The solution is for India’s trading partners and the international community as a whole to call for restraint. Turkey was the first nation to do so and then Donald Trump revealed that he played a part in at least temporarily de-escalating the situation. Likewise, Saudi Arabia dispatched its Foreign Minister to New Delhi in a clear attempt to promote de-escalation. It may well be that China and Russia also played a role in forcing Modi to call off the dogs of war, at least for a while.

And thus, one realises the reality of the present situation. The nations listed above often disagree with one another but ultimately, these other countries are normal countries. India under Modi cannot be called a normal nation, any more than Germany was in the 1930s or that Democratic Kampuchea was in the 1970s.

Soon it must be up to Indians themselves to use the power of protest, democratic advocacy and in the case of the military, a mass refusal to obey illegal orders (inline with the precedent set at the Nuremberg trials), in order for India to take its rightful place at the peaceful table of normal nations in the international community.

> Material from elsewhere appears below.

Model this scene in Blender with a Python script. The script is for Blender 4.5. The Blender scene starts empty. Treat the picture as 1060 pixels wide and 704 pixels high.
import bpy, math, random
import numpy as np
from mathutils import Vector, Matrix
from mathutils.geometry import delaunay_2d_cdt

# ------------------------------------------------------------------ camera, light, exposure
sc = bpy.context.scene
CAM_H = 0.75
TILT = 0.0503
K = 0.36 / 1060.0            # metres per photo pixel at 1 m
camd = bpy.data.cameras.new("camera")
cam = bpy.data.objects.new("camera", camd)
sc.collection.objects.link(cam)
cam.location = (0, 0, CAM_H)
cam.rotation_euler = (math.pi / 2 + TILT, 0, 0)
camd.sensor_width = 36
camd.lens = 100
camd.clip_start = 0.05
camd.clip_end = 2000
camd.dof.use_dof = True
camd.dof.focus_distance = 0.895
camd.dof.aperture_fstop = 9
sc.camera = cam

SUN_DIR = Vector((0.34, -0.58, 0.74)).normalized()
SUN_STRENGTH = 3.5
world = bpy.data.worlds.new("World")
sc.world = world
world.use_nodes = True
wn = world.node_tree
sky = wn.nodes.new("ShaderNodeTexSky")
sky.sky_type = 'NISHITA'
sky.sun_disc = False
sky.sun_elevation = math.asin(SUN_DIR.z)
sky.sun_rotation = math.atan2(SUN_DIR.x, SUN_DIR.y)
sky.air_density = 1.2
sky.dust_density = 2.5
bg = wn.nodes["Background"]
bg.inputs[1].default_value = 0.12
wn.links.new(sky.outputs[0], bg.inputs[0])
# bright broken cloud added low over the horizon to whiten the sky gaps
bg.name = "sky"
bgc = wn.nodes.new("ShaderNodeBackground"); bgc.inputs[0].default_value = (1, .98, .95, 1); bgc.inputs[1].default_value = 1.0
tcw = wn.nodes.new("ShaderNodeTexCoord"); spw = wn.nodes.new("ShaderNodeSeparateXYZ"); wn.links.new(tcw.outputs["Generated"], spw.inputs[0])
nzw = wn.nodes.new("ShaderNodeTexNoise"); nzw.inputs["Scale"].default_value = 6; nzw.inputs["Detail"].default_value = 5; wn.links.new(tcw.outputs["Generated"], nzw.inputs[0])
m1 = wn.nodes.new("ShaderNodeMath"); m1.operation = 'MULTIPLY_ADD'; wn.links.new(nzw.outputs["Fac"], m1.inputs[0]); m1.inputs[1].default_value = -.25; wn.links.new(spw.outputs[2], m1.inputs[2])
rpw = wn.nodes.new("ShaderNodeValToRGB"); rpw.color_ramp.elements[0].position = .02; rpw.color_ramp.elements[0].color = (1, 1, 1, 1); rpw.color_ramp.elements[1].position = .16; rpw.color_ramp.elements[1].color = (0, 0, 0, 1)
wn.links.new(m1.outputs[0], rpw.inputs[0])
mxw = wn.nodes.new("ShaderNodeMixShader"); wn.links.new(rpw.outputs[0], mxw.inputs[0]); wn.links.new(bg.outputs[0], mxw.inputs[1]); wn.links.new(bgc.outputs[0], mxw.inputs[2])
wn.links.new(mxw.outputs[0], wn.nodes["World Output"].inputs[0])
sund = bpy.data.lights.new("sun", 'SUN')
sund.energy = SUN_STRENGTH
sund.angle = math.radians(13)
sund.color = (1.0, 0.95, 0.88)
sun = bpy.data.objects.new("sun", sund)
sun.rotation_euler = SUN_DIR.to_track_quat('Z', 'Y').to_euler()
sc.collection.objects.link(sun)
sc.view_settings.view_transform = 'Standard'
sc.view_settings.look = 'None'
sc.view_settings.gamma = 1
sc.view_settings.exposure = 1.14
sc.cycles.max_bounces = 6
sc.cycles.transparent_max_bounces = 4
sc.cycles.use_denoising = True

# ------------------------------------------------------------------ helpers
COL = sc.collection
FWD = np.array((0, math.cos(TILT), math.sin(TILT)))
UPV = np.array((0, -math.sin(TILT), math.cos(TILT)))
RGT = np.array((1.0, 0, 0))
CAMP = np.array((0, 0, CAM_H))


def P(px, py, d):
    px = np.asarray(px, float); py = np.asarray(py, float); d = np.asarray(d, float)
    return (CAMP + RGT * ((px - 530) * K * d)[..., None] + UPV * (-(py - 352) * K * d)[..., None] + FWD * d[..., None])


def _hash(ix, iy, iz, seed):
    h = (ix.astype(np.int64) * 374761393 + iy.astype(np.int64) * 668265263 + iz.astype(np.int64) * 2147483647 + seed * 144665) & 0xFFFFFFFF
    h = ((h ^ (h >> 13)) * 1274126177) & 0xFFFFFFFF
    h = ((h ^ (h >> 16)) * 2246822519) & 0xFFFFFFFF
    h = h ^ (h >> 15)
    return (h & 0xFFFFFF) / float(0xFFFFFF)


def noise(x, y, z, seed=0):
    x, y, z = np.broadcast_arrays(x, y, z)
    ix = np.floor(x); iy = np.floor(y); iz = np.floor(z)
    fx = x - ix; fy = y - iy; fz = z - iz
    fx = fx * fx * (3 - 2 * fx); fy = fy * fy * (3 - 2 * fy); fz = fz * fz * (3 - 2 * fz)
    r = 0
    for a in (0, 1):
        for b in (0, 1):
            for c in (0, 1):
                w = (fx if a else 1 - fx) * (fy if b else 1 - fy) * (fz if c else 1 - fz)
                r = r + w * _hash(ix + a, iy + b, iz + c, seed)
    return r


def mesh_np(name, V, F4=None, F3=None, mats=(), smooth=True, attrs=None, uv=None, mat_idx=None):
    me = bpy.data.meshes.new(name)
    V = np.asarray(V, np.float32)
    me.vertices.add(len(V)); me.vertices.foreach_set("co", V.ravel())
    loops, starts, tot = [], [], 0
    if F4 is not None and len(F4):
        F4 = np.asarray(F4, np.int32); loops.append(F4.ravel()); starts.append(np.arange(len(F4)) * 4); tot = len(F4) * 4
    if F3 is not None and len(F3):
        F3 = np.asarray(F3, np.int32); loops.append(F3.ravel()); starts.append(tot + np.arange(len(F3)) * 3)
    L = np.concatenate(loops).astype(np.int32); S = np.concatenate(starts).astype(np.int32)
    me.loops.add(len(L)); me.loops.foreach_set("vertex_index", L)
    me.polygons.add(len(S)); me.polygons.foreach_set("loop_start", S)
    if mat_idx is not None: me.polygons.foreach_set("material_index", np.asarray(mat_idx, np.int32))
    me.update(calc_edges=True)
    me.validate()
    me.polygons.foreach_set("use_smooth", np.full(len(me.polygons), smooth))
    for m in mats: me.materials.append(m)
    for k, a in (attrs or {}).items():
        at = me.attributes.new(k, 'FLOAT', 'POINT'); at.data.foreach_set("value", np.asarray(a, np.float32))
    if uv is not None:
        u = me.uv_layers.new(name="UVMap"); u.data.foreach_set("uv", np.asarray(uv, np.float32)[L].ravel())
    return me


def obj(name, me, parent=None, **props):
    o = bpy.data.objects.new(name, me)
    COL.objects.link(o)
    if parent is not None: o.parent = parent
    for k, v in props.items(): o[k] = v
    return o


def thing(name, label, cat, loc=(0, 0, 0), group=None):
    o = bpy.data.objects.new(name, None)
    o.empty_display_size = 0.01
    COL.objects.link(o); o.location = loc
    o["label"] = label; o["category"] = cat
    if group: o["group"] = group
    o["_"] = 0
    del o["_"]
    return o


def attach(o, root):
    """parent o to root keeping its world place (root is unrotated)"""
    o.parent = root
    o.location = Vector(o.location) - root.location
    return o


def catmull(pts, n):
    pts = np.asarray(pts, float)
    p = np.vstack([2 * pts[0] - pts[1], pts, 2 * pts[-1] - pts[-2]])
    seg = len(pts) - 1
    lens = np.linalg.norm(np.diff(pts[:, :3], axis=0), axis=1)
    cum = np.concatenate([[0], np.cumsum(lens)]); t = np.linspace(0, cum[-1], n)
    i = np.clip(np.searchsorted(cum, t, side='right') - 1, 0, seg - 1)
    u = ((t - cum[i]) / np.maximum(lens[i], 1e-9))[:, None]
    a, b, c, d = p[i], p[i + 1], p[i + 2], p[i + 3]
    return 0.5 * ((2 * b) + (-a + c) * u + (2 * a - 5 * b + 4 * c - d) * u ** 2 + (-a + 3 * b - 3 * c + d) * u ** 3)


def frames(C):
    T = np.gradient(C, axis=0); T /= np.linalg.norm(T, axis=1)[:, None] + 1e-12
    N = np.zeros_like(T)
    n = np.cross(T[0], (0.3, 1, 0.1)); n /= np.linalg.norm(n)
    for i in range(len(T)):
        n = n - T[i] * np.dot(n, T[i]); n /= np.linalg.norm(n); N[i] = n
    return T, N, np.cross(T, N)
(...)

Such an event however, will not happen so long as those outside of Asia view India and Pakistan as countries that “just happen to have a dispute”. The reality is far more severe: India and Pakistan do not have a dispute, Pakistan is instead a victim of the kind of desired mega-aggression that the world has not seen since 1945.

Modi’s soft spoken performances before non-Indian audiences continues to deceive some as to his true intentions, but as the old aphorism goes:

“The loveliest trick of the Devil is to persuade you that he does not exist”.